*Your goal:* Copy each line exactly. Drop every picture.

*Data lines:*
◇ ◇ ◇

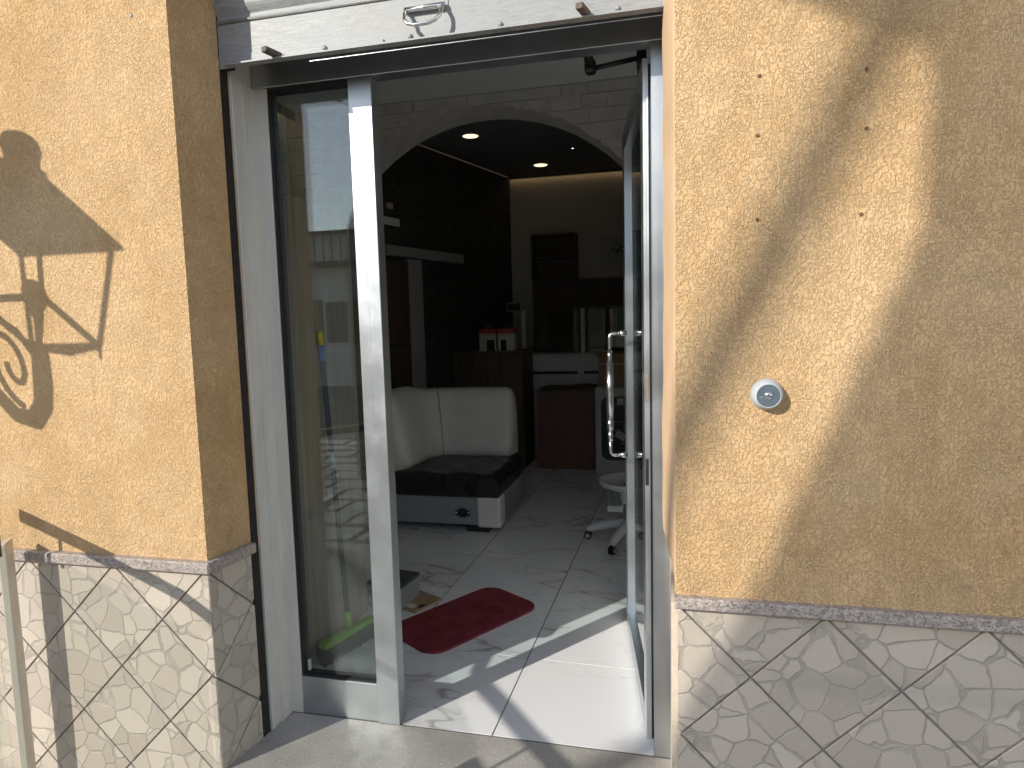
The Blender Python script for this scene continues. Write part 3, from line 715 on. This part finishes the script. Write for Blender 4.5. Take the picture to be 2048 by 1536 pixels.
# dark cabinet with two packs
dc = thing('dark_cabinet', 'dark walnut sideboard against the stone side wall', 'cabinet', (-1.83, 4.85, 0))
B().box(-2.20, -1.46, 4.62, 5.12, 0, 1.172, .002).out('carcass', 'dark_walnut', dc); B().box(-2.215, -1.445, 4.605, 5.13, 1.1725, 1.196, .002).out('top', 'dark_walnut', dc)
for k in range(2):
    d = B().box(-2.19+k*.365, -1.835+k*.365, 4.603, 4.6195, .06, 1.13, .002).out('door', 'dark_walnut', dc)
    B().lathe([(.008, 0), (.008, .012), (.012, .02), (.002, .024)], Matrix.Translation((-1.86+k*.06, 4.603, 1.06)) @ Matrix.Rotation(R(90), 4, 'X'), 12).out('knob', 'satin_steel', d)
for k, (x0, lab) in enumerate(((-1.92, 'white and red product pack on the dark sideboard, nearer the side wall'), (-1.725, 'white and red product pack on the dark sideboard, nearer the display counter'))):
    t = thing('product_pack', lab, 'pack', (x0+.085, 4.75, 1.197), 'packs on the sideboard')
    pk = B().box(x0, x0+.175, 4.66, 4.82, 1.1975, 1.42, .003).out('pack_body', 'white_carton', t)
    B().box(x0-.001, x0+.176, 4.657, 4.823, 1.375, 1.4215).out('red_band', 'red_print', pk)
    B().box(x0+.02, x0+.155, 4.6565, 4.6595, 1.36, 1.366).out('red_stripe', 'red_print', pk)
    B().box(x0+(.08 if k == 0 else .03), x0+(.16 if k == 0 else .09), 4.6565, 4.6595, 1.20, 1.31).out('dark_picture', 'dark_glass', pk)
    B().tube([(x0+.05, 4.74, 1.42), (x0+.06, 4.74, 1.45), (x0+.11, 4.74, 1.45), (x0+.12, 4.74, 1.42)], .005, 6).out('carry_handle', 'pale_print', pk)

# white display counter with glass case
dcn = thing('display_counter', 'white shop counter with glass display case on white posts', 'counter', (-.7, 5.5, 0))
bd = B().box(-1.63, .6, 5.30, 5.78, 0, 1.10, .003).out('base_cabinet', 'white_plastic', dcn)
B().box(-1.64, .61, 5.285, 5.79, 1.1005, 1.122, .003).out('worktop', 'white_plastic', dcn)
for k in range(3):
    x0 = -1.60+k*.66; d = B().box(x0, x0+.63, 5.288, 5.2995, .955, 1.09, .002).out('drawer_front', 'white_plastic', bd)
    B().box(x0+.01, x0+.60, 5.284, 5.2995, .905, .935).out('finger_slot', 'black_plastic', bd)
    B().box(x0, x0+.63, 5.288, 5.2995, .06, .895, .002).out('door_front', 'white_plastic', bd)
for k in range(3):
    x0 = -1.615+k*.655; B().box(x0, x0+.042, 5.31, 5.35, 1.1225, 1.615, .002).out('post', 'white_plastic', dcn)
B().box(-1.615, .55, 5.325, 5.331, 1.123, 1.60).out('glass_pane', 'case_glass', dcn); B().box(-1.62, .56, 5.31, 5.70, 1.6155, 1.623).out('glass_top', 'case_glass', dcn)
mo = thing('small_screen', 'small dark screen with pale frame at the end of the display counter', 'screen', (-1.64, 5.26, 1.62))
B().box(-1.76, -1.60, 5.24, 5.262, 1.60, 1.70, .002).out('bezel', 'grey_plastic', mo); B().box(-1.75, -1.61, 5.2385, 5.2395, 1.61, 1.69).out('display', 'dark_glass', mo); B().tube([(-1.66, 5.25, 1.60), (-1.60, 5.32, 1.60)], .008, 8).out('arm', 'grey_plastic', mo)
bs = thing('back_shelving', 'long dark shelving unit along the back wall behind the counter', 'shelving', (-.5, 5.83, 0))
B().box(-1.58, .8, 5.865, 5.879, 1.1, 1.95).out('back_panel', 'dark_walnut', bs)
for z in (1.14, 1.53, 1.93): B().box(-1.58, .8, 5.80, 5.864, z, z+.022).out('shelf', 'dark_walnut', bs)
for x in (-1.58, -1.02, -.46, .1): B().box(x, x+.02, 5.795, 5.7995, 1.12, 1.95).out('upright', 'dark_walnut', bs)
us = thing('wall_shelf_box', 'dark square wall shelf box with one shelf above the shelving', 'shelf', (-1.27, 5.8, 1.96))
B().box(-1.56, -1.54, 5.66, 5.878, 1.955, 2.47).out('side_panel', 'dark_walnut', us); B().box(-1.07, -1.05, 5.66, 5.878, 1.955, 2.47).out('side_panel', 'dark_walnut', us)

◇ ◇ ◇

*Task solution:*
The Blender Python script for this scene continues. Write part 3, from line 715 on. This part finishes the script. Write for Blender 4.5. Take the picture to be 2048 by 1536 pixels.
# dark cabinet with two packs
dc = thing('dark_cabinet', 'dark walnut sideboard against the stone side wall', 'cabinet', (-1.83, 4.85, 0))
B().box(-2.20, -1.46, 4.62, 5.12, 0, 1.172, .002).out('carcass', 'dark_walnut', dc); B().box(-2.215, -1.445, 4.605, 5.13, 1.1725, 1.196, .002).out('top', 'dark_walnut', dc)
for k in range(2):
    d = B().box(-2.19+k*.365, -1.835+k*.365, 4.603, 4.6195, .06, 1.13, .002).out('door', 'dark_walnut', dc)
    B().lathe([(.008, 0), (.008, .012), (.012, .02), (.002, .024)], Matrix.Translation((-1.86+k*.06, 4.603, 1.06)) @ Matrix.Rotation(R(90), 4, 'X'), 12).out('knob', 'satin_steel', d)
for k, (x0, lab) in enumerate(((-1.92, 'white and red product pack on the dark sideboard, nearer the side wall'), (-1.725, 'white and red product pack on the dark sideboard, nearer the display counter'))):
    t = thing('product_pack', lab, 'pack', (x0+.085, 4.75, 1.197), 'packs on the sideboard')
    pk = B().box(x0, x0+.175, 4.66, 4.82, 1.1975, 1.42, .003).out('pack_body', 'white_carton', t)
    B().box(x0-.001, x0+.176, 4.657, 4.823, 1.375, 1.4215).out('red_band', 'red_print', pk)
    B().box(x0+.02, x0+.155, 4.6565, 4.6595, 1.36, 1.366).out('red_stripe', 'red_print', pk)
    B().box(x0+(.08 if k == 0 else .03), x0+(.16 if k == 0 else .09), 4.6565, 4.6595, 1.20, 1.31).out('dark_picture', 'dark_glass', pk)
    B().tube([(x0+.05, 4.74, 1.42), (x0+.06, 4.74, 1.45), (x0+.11, 4.74, 1.45), (x0+.12, 4.74, 1.42)], .005, 6).out('carry_handle', 'pale_print', pk)

# white display counter with glass case
dcn = thing('display_counter', 'white shop counter with glass display case on white posts', 'counter', (-.7, 5.5, 0))
bd = B().box(-1.63, .6, 5.30, 5.78, 0, 1.10, .003).out('base_cabinet', 'white_plastic', dcn)
B().box(-1.64, .61, 5.285, 5.79, 1.1005, 1.122, .003).out('worktop', 'white_plastic', dcn)
for k in range(3):
    x0 = -1.60+k*.66; d = B().box(x0, x0+.63, 5.288, 5.2995, .955, 1.09, .002).out('drawer_front', 'white_plastic', bd)
    B().box(x0+.01, x0+.60, 5.284, 5.2995, .905, .935).out('finger_slot', 'black_plastic', bd)
    B().box(x0, x0+.63, 5.288, 5.2995, .06, .895, .002).out('door_front', 'white_plastic', bd)
for k in range(3):
    x0 = -1.615+k*.655; B().box(x0, x0+.042, 5.31, 5.35, 1.1225, 1.615, .002).out('post', 'white_plastic', dcn)
B().box(-1.615, .55, 5.325, 5.331, 1.123, 1.60).out('glass_pane', 'case_glass', dcn); B().box(-1.62, .56, 5.31, 5.70, 1.6155, 1.623).out('glass_top', 'case_glass', dcn)
mo = thing('small_screen', 'small dark screen with pale frame at the end of the display counter', 'screen', (-1.64, 5.26, 1.62))
B().box(-1.76, -1.60, 5.24, 5.262, 1.60, 1.70, .002).out('bezel', 'grey_plastic', mo); B().box(-1.75, -1.61, 5.2385, 5.2395, 1.61, 1.69).out('display', 'dark_glass', mo); B().tube([(-1.66, 5.25, 1.60), (-1.60, 5.32, 1.60)], .008, 8).out('arm', 'grey_plastic', mo)
bs = thing('back_shelving', 'long dark shelving unit along the back wall behind the counter', 'shelving', (-.5, 5.83, 0))
B().box(-1.58, .8, 5.865, 5.879, 1.1, 1.95).out('back_panel', 'dark_walnut', bs)
for z in (1.14, 1.53, 1.93): B().box(-1.58, .8, 5.80, 5.864, z, z+.022).out('shelf', 'dark_walnut', bs)
for x in (-1.58, -1.02, -.46, .1): B().box(x, x+.02, 5.795, 5.7995, 1.12, 1.95).out('upright', 'dark_walnut', bs)
us = thing('wall_shelf_box', 'dark square wall shelf box with one shelf above the shelving', 'shelf', (-1.27, 5.8, 1.96))
B().box(-1.56, -1.54, 5.66, 5.878, 1.955, 2.47).out('side_panel', 'dark_walnut', us); B().box(-1.07, -1.05, 5.66, 5.878, 1.955, 2.47).out('side_panel', 'dark_walnut', us)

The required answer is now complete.